** BEGIN DATA **

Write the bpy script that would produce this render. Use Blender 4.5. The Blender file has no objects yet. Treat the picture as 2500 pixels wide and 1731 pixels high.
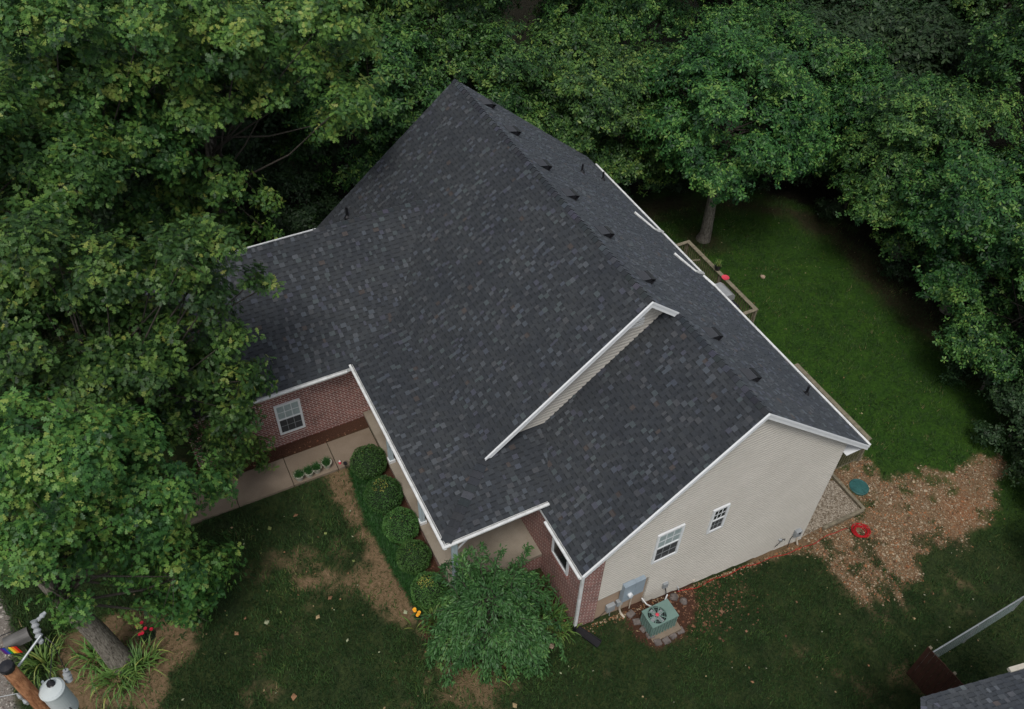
import bpy, bmesh, math, random
import numpy as np
from mathutils import Vector, Matrix

# ------------------------------------------------------------------ camera, sky, sun, exposure
SC = bpy.context.scene
COL = SC.collection
cam_d = bpy.data.cameras.new('camera'); cam = bpy.data.objects.new('camera', cam_d); COL.objects.link(cam)
SC.camera = cam
cam_d.sensor_width = 36.0; cam_d.lens = 36.0 * 2146.0 / 2500.0; cam_d.clip_start = 0.1; cam_d.clip_end = 1000
R = Matrix(((0.89167931, -0.45196516, 0.02520914), (0.31185653, 0.65371744, 0.68949185), (-0.32810595, -0.60694398, 0.72385461)))
cam.matrix_world = Matrix.Translation((-7.46909, -9.45949, 20.85608)) @ R.transposed().to_4x4()

SUN_EL, SUN_ROT = math.radians(62), math.radians(215)
w = bpy.data.worlds.new("World"); SC.world = w; w.use_nodes = True
nt = w.node_tree; bg = nt.nodes['Background']
sky = nt.nodes.new('ShaderNodeTexSky'); sky.sky_type = 'NISHITA'; sky.sun_disc = False
sky.sun_elevation = SUN_EL; sky.sun_rotation = SUN_ROT; sky.air_density = 1.0; sky.dust_density = 3.0
hs = nt.nodes.new('ShaderNodeHueSaturation'); hs.inputs['Saturation'].default_value = 0.38
nt.links.new(sky.outputs[0], hs.inputs['Color']); nt.links.new(hs.outputs[0], bg.inputs['Color'])
bg.inputs['Strength'].default_value = 0.13
sd = bpy.data.lights.new('sun', 'SUN'); sd.energy = 1.6; sd.angle = math.radians(16); sd.color = (1.0, 0.96, 0.9)
so = bpy.data.objects.new('sun', sd); COL.objects.link(so)
sdir = Vector((math.sin(SUN_ROT) * math.cos(SUN_EL), math.cos(SUN_ROT) * math.cos(SUN_EL), math.sin(SUN_EL)))
so.rotation_euler = sdir.to_track_quat('Z', 'Y').to_euler(); so.location = (-10, -20, 40)
SC.view_settings.view_transform = 'Standard'; SC.view_settings.look = 'None'
SC.view_settings.exposure = 0.0; SC.view_settings.gamma = 1
SC.cycles.max_bounces = 5; SC.cycles.diffuse_bounces = 2; SC.cycles.glossy_bounces = 2; SC.cycles.transmission_bounces = 3
SC.cycles.transparent_max_bounces = 4

rng = np.random.default_rng(7); random.seed(7)

# ------------------------------------------------------------------ materials
def new_mat(name, rough=0.8, spec=0.3):
    m = bpy.data.materials.new(name); m.use_nodes = True
    b = m.node_tree.nodes['Principled BSDF']; b.inputs['Roughness'].default_value = rough
    b.inputs['Specular IOR Level'].default_value = spec
    return m, m.node_tree, b
def nd(t, typ, **kw):
    n = t.nodes.new(typ)
    for k, v in kw.items():
        if k.startswith('i_'): n.inputs[k[2:].replace('_', ' ')].default_value = v
        else: setattr(n, k, v)
    return n
def c4(c): return (c[0], c[1], c[2], 1.0)
def noise(t, scale, detail=4, rough=0.6, vec=None):
    n = nd(t, 'ShaderNodeTexNoise'); n.inputs['Scale'].default_value = scale; n.inputs['Detail'].default_value = detail; n.inputs['Roughness'].default_value = rough
    if vec is None:
        g = nd(t, 'ShaderNodeNewGeometry'); vec = g.outputs['Position']
    t.links.new(vec, n.inputs['Vector']); return n
def ramp(t, fac, stops):
    r = nd(t, 'ShaderNodeValToRGB'); e = r.color_ramp.elements
    e[0].position = stops[0][0]; e[0].color = c4(stops[0][1]); e[1].position = stops[-1][0]; e[1].color = c4(stops[-1][1])
    for p, c in stops[1:-1]:
        x = e.new(p); x.color = c4(c)
    t.links.new(fac, r.inputs['Fac']); return r
def mix(t, fac, a, b, mode='MIX'):
    m = nd(t, 'ShaderNodeMix', data_type='RGBA', blend_type=mode)
    for s, v in ((m.inputs[0], fac), (m.inputs[6], a), (m.inputs[7], b)):
        if isinstance(v, (float, int)): s.default_value = v
        elif isinstance(v, tuple): s.default_value = c4(v)
        else: t.links.new(v, s)
    return m.outputs[2]
def bump(t, b, h, strength=0.3, dist=0.02):
    u = nd(t, 'ShaderNodeBump'); u.inputs['Strength'].default_value = strength; u.inputs['Distance'].default_value = dist
    t.links.new(h, u.inputs['Height']); t.links.new(u.outputs[0], b.inputs['Normal'])
def simple(name, c, rough=0.7, var=0.18, scale=3.0, metal=0.0, spec=0.3, bmp=0.0):
    m, t, b = new_mat(name, rough, spec); b.inputs['Metallic'].default_value = metal
    n = noise(t, scale); lo = tuple(x * (1 - var) for x in c); hi = tuple(min(1, x * (1 + var)) for x in c)
    r = ramp(t, n.outputs['Fac'], [(0.3, lo), (0.7, hi)]); t.links.new(r.outputs[0], b.inputs['Base Color'])
    if bmp:
        n2 = noise(t, scale * 12); bump(t, b, n2.outputs['Fac'], bmp, 0.01)
    return m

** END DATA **

## DESCRIPTION OF THE TASK
Retype the listing exactly. Pictures do not belong in the copy.

## EXPECTED OUTPUT
Write the bpy script that would produce this render. Use Blender 4.5. The Blender file has no objects yet. Treat the picture as 2500 pixels wide and 1731 pixels high.
import bpy, bmesh, math, random
import numpy as np
from mathutils import Vector, Matrix

# ------------------------------------------------------------------ camera, sky, sun, exposure
SC = bpy.context.scene
COL = SC.collection
cam_d = bpy.data.cameras.new('camera'); cam = bpy.data.objects.new('camera', cam_d); COL.objects.link(cam)
SC.camera = cam
cam_d.sensor_width = 36.0; cam_d.lens = 36.0 * 2146.0 / 2500.0; cam_d.clip_start = 0.1; cam_d.clip_end = 1000
R = Matrix(((0.89167931, -0.45196516, 0.02520914), (0.31185653, 0.65371744, 0.68949185), (-0.32810595, -0.60694398, 0.72385461)))
cam.matrix_world = Matrix.Translation((-7.46909, -9.45949, 20.85608)) @ R.transposed().to_4x4()

SUN_EL, SUN_ROT = math.radians(62), math.radians(215)
w = bpy.data.worlds.new("World"); SC.world = w; w.use_nodes = True
nt = w.node_tree; bg = nt.nodes['Background']
sky = nt.nodes.new('ShaderNodeTexSky'); sky.sky_type = 'NISHITA'; sky.sun_disc = False
sky.sun_elevation = SUN_EL; sky.sun_rotation = SUN_ROT; sky.air_density = 1.0; sky.dust_density = 3.0
hs = nt.nodes.new('ShaderNodeHueSaturation'); hs.inputs['Saturation'].default_value = 0.38
nt.links.new(sky.outputs[0], hs.inputs['Color']); nt.links.new(hs.outputs[0], bg.inputs['Color'])
bg.inputs['Strength'].default_value = 0.13
sd = bpy.data.lights.new('sun', 'SUN'); sd.energy = 1.6; sd.angle = math.radians(16); sd.color = (1.0, 0.96, 0.9)
so = bpy.data.objects.new('sun', sd); COL.objects.link(so)
sdir = Vector((math.sin(SUN_ROT) * math.cos(SUN_EL), math.cos(SUN_ROT) * math.cos(SUN_EL), math.sin(SUN_EL)))
so.rotation_euler = sdir.to_track_quat('Z', 'Y').to_euler(); so.location = (-10, -20, 40)
SC.view_settings.view_transform = 'Standard'; SC.view_settings.look = 'None'
SC.view_settings.exposure = 0.0; SC.view_settings.gamma = 1
SC.cycles.max_bounces = 5; SC.cycles.diffuse_bounces = 2; SC.cycles.glossy_bounces = 2; SC.cycles.transmission_bounces = 3
SC.cycles.transparent_max_bounces = 4

rng = np.random.default_rng(7); random.seed(7)

# ------------------------------------------------------------------ materials
def new_mat(name, rough=0.8, spec=0.3):
    m = bpy.data.materials.new(name); m.use_nodes = True
    b = m.node_tree.nodes['Principled BSDF']; b.inputs['Roughness'].default_value = rough
    b.inputs['Specular IOR Level'].default_value = spec
    return m, m.node_tree, b
def nd(t, typ, **kw):
    n = t.nodes.new(typ)
    for k, v in kw.items():
        if k.startswith('i_'): n.inputs[k[2:].replace('_', ' ')].default_value = v
        else: setattr(n, k, v)
    return n
def c4(c): return (c[0], c[1], c[2], 1.0)
def noise(t, scale, detail=4, rough=0.6, vec=None):
    n = nd(t, 'ShaderNodeTexNoise'); n.inputs['Scale'].default_value = scale; n.inputs['Detail'].default_value = detail; n.inputs['Roughness'].default_value = rough
    if vec is None:
        g = nd(t, 'ShaderNodeNewGeometry'); vec = g.outputs['Position']
    t.links.new(vec, n.inputs['Vector']); return n
def ramp(t, fac, stops):
    r = nd(t, 'ShaderNodeValToRGB'); e = r.color_ramp.elements
    e[0].position = stops[0][0]; e[0].color = c4(stops[0][1]); e[1].position = stops[-1][0]; e[1].color = c4(stops[-1][1])
    for p, c in stops[1:-1]:
        x = e.new(p); x.color = c4(c)
    t.links.new(fac, r.inputs['Fac']); return r
def mix(t, fac, a, b, mode='MIX'):
    m = nd(t, 'ShaderNodeMix', data_type='RGBA', blend_type=mode)
    for s, v in ((m.inputs[0], fac), (m.inputs[6], a), (m.inputs[7], b)):
        if isinstance(v, (float, int)): s.default_value = v
        elif isinstance(v, tuple): s.default_value = c4(v)
        else: t.links.new(v, s)
    return m.outputs[2]
def bump(t, b, h, strength=0.3, dist=0.02):
    u = nd(t, 'ShaderNodeBump'); u.inputs['Strength'].default_value = strength; u.inputs['Distance'].default_value = dist
    t.links.new(h, u.inputs['Height']); t.links.new(u.outputs[0], b.inputs['Normal'])
def simple(name, c, rough=0.7, var=0.18, scale=3.0, metal=0.0, spec=0.3, bmp=0.0):
    m, t, b = new_mat(name, rough, spec); b.inputs['Metallic'].default_value = metal
    n = noise(t, scale); lo = tuple(x * (1 - var) for x in c); hi = tuple(min(1, x * (1 + var)) for x in c)
    r = ramp(t, n.outputs['Fac'], [(0.3, lo), (0.7, hi)]); t.links.new(r.outputs[0], b.inputs['Base Color'])
    if bmp:
        n2 = noise(t, scale * 12); bump(t, b, n2.outputs['Fac'], bmp, 0.01)
    return m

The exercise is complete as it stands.